▶ **PROBLEM STATEMENT**
Find "What Blender Python" in the records that follow; print that line and each subsequent line through the last one, verbatim and with nothing added.

[Records with scene code]
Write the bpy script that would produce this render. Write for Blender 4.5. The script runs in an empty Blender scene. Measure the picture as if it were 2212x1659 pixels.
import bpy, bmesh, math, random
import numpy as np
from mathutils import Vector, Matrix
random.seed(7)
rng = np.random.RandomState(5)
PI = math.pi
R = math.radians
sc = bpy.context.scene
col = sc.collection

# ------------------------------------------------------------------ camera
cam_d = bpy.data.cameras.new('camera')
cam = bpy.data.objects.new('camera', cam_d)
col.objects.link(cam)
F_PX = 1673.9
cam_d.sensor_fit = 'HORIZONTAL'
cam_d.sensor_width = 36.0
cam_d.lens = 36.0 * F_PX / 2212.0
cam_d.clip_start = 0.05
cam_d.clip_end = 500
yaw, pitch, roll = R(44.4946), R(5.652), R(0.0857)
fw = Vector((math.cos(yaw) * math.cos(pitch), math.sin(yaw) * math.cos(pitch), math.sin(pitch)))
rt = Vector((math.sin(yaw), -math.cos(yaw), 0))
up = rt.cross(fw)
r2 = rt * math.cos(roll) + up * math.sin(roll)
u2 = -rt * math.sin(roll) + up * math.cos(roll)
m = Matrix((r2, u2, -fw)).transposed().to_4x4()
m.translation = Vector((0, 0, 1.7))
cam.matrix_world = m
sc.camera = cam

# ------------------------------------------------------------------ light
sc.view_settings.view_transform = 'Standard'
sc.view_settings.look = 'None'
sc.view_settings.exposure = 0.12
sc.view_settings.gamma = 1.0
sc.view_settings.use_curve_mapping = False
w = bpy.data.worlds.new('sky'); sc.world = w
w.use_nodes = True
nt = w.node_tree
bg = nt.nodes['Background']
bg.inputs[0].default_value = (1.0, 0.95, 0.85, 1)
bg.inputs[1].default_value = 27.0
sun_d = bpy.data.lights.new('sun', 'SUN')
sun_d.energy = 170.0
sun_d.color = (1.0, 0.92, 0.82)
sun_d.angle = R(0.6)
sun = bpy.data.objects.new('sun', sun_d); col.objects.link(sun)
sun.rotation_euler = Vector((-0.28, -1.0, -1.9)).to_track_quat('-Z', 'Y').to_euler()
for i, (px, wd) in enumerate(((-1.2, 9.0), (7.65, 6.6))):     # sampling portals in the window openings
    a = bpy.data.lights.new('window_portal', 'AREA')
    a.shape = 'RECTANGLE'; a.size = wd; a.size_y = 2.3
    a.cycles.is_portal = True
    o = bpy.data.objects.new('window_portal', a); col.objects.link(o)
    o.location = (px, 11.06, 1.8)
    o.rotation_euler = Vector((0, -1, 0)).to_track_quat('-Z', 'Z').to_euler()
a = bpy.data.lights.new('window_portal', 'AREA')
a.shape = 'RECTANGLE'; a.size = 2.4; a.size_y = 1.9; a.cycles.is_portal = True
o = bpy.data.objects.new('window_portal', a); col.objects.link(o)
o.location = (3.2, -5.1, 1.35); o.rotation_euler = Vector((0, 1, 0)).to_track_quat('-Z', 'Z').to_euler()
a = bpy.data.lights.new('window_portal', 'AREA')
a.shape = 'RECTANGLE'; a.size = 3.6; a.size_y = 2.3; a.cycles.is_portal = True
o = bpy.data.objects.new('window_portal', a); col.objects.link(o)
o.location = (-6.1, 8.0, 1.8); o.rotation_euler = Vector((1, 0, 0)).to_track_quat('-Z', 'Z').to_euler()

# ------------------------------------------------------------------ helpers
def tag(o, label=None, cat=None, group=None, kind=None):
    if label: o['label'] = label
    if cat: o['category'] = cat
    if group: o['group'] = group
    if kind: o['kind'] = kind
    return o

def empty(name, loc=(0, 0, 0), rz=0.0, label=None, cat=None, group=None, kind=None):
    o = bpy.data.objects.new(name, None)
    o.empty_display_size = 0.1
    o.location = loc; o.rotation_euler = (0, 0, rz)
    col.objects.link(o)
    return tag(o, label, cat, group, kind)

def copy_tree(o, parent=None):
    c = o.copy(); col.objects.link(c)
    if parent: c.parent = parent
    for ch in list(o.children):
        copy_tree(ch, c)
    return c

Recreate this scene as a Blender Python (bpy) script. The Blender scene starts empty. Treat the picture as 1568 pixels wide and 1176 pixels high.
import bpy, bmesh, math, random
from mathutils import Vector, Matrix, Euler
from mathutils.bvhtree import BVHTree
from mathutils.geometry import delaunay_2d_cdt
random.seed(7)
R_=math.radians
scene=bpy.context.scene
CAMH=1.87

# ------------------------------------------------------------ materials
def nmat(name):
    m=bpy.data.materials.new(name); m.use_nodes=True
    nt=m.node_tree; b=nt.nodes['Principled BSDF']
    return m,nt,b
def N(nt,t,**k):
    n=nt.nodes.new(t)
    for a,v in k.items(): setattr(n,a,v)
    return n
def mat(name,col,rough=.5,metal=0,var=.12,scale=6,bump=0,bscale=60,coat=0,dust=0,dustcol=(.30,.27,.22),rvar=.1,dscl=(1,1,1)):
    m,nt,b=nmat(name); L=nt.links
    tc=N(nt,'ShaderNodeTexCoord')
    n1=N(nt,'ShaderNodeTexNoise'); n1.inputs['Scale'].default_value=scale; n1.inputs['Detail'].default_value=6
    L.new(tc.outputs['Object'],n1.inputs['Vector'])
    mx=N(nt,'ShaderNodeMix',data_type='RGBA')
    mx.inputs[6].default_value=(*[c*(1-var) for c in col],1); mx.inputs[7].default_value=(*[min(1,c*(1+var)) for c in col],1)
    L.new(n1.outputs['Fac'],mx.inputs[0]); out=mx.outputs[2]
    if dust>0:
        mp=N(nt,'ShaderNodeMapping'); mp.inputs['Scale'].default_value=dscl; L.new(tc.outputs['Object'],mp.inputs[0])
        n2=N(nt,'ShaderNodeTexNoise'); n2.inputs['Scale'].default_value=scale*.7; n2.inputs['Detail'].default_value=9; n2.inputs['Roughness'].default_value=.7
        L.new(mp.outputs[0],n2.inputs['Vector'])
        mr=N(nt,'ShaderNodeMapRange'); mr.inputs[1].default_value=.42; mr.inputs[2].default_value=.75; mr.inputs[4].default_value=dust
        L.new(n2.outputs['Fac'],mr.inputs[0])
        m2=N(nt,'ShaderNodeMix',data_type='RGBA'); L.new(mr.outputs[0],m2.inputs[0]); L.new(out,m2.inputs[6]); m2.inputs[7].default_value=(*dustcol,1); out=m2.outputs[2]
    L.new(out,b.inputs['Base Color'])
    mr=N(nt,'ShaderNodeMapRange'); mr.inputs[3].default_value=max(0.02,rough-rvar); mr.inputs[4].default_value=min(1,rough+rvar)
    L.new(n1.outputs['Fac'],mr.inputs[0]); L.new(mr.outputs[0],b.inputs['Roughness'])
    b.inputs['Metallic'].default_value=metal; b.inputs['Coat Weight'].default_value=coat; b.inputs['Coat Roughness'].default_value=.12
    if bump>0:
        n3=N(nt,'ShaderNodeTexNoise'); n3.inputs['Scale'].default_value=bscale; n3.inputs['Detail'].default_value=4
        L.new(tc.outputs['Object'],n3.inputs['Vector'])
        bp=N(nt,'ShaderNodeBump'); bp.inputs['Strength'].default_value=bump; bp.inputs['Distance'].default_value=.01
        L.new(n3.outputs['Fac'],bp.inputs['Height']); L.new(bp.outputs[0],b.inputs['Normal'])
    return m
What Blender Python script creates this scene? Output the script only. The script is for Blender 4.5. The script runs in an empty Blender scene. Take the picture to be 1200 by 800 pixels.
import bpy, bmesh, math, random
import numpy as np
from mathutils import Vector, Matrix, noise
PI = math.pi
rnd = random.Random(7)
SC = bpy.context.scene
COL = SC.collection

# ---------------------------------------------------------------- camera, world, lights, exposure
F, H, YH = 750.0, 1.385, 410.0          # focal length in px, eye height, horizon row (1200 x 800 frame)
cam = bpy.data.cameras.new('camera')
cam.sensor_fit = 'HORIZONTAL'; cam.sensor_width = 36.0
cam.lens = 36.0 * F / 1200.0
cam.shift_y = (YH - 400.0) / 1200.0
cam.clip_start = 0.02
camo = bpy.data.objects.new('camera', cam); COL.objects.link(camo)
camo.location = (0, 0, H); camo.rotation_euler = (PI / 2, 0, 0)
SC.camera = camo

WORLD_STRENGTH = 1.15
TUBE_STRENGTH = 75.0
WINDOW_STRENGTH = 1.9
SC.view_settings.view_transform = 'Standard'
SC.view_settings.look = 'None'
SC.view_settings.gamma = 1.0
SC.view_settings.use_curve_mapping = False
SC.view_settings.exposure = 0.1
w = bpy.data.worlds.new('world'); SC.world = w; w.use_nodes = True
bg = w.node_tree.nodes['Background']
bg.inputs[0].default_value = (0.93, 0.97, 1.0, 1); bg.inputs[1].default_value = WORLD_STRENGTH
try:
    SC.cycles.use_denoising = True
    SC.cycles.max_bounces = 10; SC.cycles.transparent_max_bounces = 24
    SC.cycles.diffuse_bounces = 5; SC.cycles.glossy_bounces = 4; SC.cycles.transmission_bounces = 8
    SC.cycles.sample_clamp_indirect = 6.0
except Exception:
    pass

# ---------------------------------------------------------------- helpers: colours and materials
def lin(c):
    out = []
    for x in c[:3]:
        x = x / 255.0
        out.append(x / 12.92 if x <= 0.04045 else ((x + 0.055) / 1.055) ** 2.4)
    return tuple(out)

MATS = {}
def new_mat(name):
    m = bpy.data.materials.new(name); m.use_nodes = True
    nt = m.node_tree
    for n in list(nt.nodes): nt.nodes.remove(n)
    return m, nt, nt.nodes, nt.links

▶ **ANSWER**
What Blender Python script creates this scene? Output the script only. The script is for Blender 4.5. The script runs in an empty Blender scene. Take the picture to be 1200 by 800 pixels.
import bpy, bmesh, math, random
import numpy as np
from mathutils import Vector, Matrix, noise
PI = math.pi
rnd = random.Random(7)
SC = bpy.context.scene
COL = SC.collection

# ---------------------------------------------------------------- camera, world, lights, exposure
F, H, YH = 750.0, 1.385, 410.0          # focal length in px, eye height, horizon row (1200 x 800 frame)
cam = bpy.data.cameras.new('camera')
cam.sensor_fit = 'HORIZONTAL'; cam.sensor_width = 36.0
cam.lens = 36.0 * F / 1200.0
cam.shift_y = (YH - 400.0) / 1200.0
cam.clip_start = 0.02
camo = bpy.data.objects.new('camera', cam); COL.objects.link(camo)
camo.location = (0, 0, H); camo.rotation_euler = (PI / 2, 0, 0)
SC.camera = camo

WORLD_STRENGTH = 1.15
TUBE_STRENGTH = 75.0
WINDOW_STRENGTH = 1.9
SC.view_settings.view_transform = 'Standard'
SC.view_settings.look = 'None'
SC.view_settings.gamma = 1.0
SC.view_settings.use_curve_mapping = False
SC.view_settings.exposure = 0.1
w = bpy.data.worlds.new('world'); SC.world = w; w.use_nodes = True
bg = w.node_tree.nodes['Background']
bg.inputs[0].default_value = (0.93, 0.97, 1.0, 1); bg.inputs[1].default_value = WORLD_STRENGTH
try:
    SC.cycles.use_denoising = True
    SC.cycles.max_bounces = 10; SC.cycles.transparent_max_bounces = 24
    SC.cycles.diffuse_bounces = 5; SC.cycles.glossy_bounces = 4; SC.cycles.transmission_bounces = 8
    SC.cycles.sample_clamp_indirect = 6.0
except Exception:
    pass

# ---------------------------------------------------------------- helpers: colours and materials
def lin(c):
    out = []
    for x in c[:3]:
        x = x / 255.0
        out.append(x / 12.92 if x <= 0.04045 else ((x + 0.055) / 1.055) ** 2.4)
    return tuple(out)

MATS = {}
def new_mat(name):
    m = bpy.data.materials.new(name); m.use_nodes = True
    nt = m.node_tree
    for n in list(nt.nodes): nt.nodes.remove(n)
    return m, nt, nt.nodes, nt.links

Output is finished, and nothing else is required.